People living along the coast in St. Johns County are preparing for rough weather and erosion

St. Johns County is now under a tropical storm watch, storm surge watch

ST. JOHNS COUNTY, Fla. – Vilano Beach is dealing with severe erosion caused by previous storms, now people living there are facing another one. St. Johns County officials met on Monday to address any storm preparations that need to be done before a nor’easter, then Subtropical Storm Nicole hit. It’s a one-two punch.

Kramer Upchurch and his wife have lived in Vilano Beach since 1994. “We’re tired. We’re tired of doing it,” Upchurch said. “Thought November was here, I thought well, okay we’re out of it. And you know, here’s one last punch from mother nature.”

The director of St. Johns County emergency operations said they may shut down the beaches for driving starting Tuesday. They’re watching and evaluating and will issue evacuations if necessary.

THE LATEST: Subtropical storm Nicole -- where we’ll see the biggest impact

The St. Johns County Fire Rescue said on Monday that driving is restricted.

There are concerns about flooding in the low-lying areas and more severe erosion.

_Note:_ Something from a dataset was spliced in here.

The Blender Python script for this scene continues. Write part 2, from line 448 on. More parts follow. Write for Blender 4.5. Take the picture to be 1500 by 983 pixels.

RELATED: How many more storms can we expect in November? | St. Johns County Emergency Management

“So they should have their plan they should enact their plans and are making sure that everything is ready to go a little different than, you know, a storm that’s coming right at us,” Joseph Giammanco, director of St. Johns County Emergency Management said. “In the sense this is a very large wind field, large storm surge type of area. Regardless if the storm is going to become a hurricane and impact more South Florida, we are going to see impacts we are going to feel wind and coastal impacts. So we want people to be prepared for those.”

Between Hurricane Ian and last year’s nor’easter, it’s done a number on the beaches of St. Johns County. More than 600 homes were impacted across the county causing $38 million in estimated damages. Even with the $62 million shelled out for the beach renourishment projects, the coastline continues to be chipped away.

Nick Pepenelli hates to see the damage storms have caused. “Erosion, the slope of the beach has actually changed significantly,” Pepenelli said. “Since they did the replenishment a year and a half ago or two years ago, the top of the dune used to go out to the sandbar. So, it’s just ripped sand away significantly, and the big storm that’s coming in is probably going to do even more damage, maybe even go over A1A.”